In Set Pieces, Diamond Schmitt Architects’ compendium of insights and case studies from their portfolio of performing arts buildings, Donald Schmitt recalls a formative experience when the curtain between artist and audience was drawn back. Here, he’s joined by Richard Marsella, executive director of Community Music Schools of Toronto, to discuss why access—to music education, to the “high temples” of music culture—is key to community development.

BY RICHARD MARSELLA AND DONALD SCHMITT
PHOTO COURTESY OF DIAMOND SCHMITT ARCHITECTS

Making Space for Music - 1-glass-building-interior-night

The City Room of the Four Seasons Centre for the Performing Arts in Toronto is highly visually accessible from the street.

Donald Schmitt: As part of the urban redevelopment and revitalization of Regent Park—a diverse community where well over 60 languages are spoken and a place of arrival for many new citizens of the city of Toronto—one of the key opportunities or essential pieces of infrastructure that was thought about was a place for arts and culture. A particular focus emerged on music education. What had been previously known as the Regent Park School of Music, [which] operated out of quite a small [space], had the opportunity to grow and develop and reach out more fully to the community.

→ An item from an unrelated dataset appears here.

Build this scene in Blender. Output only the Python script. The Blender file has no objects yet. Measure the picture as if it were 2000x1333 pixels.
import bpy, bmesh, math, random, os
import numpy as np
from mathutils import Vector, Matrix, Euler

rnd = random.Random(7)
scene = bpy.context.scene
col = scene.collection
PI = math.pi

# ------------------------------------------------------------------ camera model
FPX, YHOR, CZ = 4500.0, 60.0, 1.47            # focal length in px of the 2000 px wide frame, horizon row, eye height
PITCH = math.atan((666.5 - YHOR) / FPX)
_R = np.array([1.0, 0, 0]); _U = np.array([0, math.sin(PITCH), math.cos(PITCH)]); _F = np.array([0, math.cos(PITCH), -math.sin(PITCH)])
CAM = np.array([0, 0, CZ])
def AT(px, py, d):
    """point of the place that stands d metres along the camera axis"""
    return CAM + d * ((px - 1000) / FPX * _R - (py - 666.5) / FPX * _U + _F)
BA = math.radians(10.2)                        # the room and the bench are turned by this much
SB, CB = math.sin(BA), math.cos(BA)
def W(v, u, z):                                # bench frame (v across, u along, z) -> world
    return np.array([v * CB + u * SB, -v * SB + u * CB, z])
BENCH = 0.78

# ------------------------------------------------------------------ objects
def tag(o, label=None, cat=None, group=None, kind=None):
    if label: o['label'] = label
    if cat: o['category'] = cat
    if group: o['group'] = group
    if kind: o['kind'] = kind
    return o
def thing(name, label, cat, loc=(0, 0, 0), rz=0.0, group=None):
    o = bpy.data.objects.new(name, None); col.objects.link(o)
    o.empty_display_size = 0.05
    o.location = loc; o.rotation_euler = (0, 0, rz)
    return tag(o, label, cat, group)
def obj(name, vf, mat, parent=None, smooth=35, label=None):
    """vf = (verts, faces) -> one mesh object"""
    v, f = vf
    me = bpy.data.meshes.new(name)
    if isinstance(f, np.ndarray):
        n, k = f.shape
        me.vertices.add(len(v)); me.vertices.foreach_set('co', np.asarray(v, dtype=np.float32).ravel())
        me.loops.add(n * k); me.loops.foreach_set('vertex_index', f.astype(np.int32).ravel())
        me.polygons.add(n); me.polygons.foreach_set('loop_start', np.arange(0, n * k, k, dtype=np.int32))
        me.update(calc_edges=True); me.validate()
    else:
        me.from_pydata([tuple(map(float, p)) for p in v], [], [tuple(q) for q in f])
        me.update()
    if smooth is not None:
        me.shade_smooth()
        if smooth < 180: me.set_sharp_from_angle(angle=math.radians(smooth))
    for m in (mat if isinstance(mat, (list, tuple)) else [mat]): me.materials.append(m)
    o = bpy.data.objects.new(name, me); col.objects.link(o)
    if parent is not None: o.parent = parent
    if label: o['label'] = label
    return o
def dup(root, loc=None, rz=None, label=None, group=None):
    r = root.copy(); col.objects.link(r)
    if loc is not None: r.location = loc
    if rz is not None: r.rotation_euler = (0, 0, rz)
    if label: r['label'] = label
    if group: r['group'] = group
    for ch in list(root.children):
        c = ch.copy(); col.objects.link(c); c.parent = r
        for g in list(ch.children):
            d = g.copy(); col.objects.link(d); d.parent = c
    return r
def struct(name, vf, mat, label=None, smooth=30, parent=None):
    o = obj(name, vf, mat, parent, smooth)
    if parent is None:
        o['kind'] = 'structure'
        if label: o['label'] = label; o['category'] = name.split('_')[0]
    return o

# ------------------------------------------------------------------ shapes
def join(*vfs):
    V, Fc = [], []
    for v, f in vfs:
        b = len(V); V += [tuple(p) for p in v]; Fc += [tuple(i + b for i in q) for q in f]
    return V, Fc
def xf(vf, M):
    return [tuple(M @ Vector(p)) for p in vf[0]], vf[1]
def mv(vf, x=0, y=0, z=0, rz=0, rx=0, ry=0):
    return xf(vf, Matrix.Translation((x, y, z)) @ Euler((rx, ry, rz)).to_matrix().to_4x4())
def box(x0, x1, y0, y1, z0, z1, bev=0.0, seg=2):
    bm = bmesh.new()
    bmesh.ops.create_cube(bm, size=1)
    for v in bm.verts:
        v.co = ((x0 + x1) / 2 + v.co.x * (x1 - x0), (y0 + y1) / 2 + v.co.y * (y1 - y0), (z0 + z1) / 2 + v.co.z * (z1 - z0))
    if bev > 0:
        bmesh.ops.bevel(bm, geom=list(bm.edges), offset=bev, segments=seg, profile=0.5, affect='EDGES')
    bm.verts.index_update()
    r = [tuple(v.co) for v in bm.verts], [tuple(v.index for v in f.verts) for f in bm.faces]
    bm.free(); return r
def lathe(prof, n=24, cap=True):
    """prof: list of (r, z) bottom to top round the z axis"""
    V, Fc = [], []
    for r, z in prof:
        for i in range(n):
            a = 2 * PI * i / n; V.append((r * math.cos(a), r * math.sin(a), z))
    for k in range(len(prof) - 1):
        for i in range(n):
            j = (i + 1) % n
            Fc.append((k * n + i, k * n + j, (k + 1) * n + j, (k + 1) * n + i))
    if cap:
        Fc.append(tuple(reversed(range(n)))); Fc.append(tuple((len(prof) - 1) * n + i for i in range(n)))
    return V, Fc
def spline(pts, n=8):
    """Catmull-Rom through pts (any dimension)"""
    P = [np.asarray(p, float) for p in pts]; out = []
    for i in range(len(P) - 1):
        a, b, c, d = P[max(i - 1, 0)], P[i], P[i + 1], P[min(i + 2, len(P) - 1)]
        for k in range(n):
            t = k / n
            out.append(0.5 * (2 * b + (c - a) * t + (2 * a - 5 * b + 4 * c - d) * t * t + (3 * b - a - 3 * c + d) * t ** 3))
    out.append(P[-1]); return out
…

Richard Marsella: One of the tenets of community music is access; removing all barriers—knowing how expensive music lessons are in a city. All of the programming that we’re offering at Community Music Schools of Toronto is completely free. And when I look at space, Don, you were talking about our old row house on Queen Street, which was very humble—nothing was soundproofed. It was kind of charming that you’d hear the drums in the basement, guitar and piano on the second floor and early-childhood music in the attic. Then we move into Daniels Spectrum and all of a sudden we’ve got sound isolation in each of our studios. We have much more space, and it’s all accessible; wide hallways, a recital hall. It really levels us up. There was a surge in students; we more than doubled our student population. We’re currently reaching about 550 kids—children and youth ages 3 to 18—here in Regent Park alone.

DS: It was a space designed with the same acoustician and theatre consultants that we worked with on the Four Seasons Centre for the Performing Arts. So it was treated as a very serious level of space, with a whole range of smaller theatre and teaching spaces. That sense of taking it very seriously, making it accessible and bringing communities together is, I think, very important to community development and community vitality.

RM: Space is really everything, when you look at what you can achieve with this community-music model of being completely free to a neighbourhood. We’re dreaming equally as big for Jane and Finch as we have been in Regent Park and looking to build a brand-new 5,000-square-foot building with Diamond Schmitt. It’s amazing to do it with architects and a whole team that really get what our dream is and are able to collaborate with us to achieve that. When we first moved into [Daniels Spectrum], people were like, “It’s so regal.” Well, our kids deserve it.

DS: That’s it exactly. That’s what’s important about building at Jane and Finch or why Regent Park has been successful; it’s the same quality of spaces, at a different scale and so forth, but making that central to different communities.

Also, the city has these high temples of music culture: the symphony, Koerner Hall [at The Royal Conservatory of Music] and the Four Seasons (that we did). But it’s important that they’re not seen as places that are elite for only a small group of the community—that they engage across all communities, all economic strata in society.

“Musicians thrive in an environment where they can have an immersive relationship with the audience.”

DS: The design of performing-arts spaces can blur the distinction at the threshold, make it easier for people who may be intimidated about going to a performance because “I don’t know when to clap” or “I might not be wearing the right stuff,” to make a physical connection between artists and the public. In the City Room at the Four Seasons, we were able to really bring the [performance] space to the sidewalk using transparency. [Then] talks and events and free lunch concerts [can connect to] the public realm and do so in a way that provides lots of vitality for the orchestra and the performers.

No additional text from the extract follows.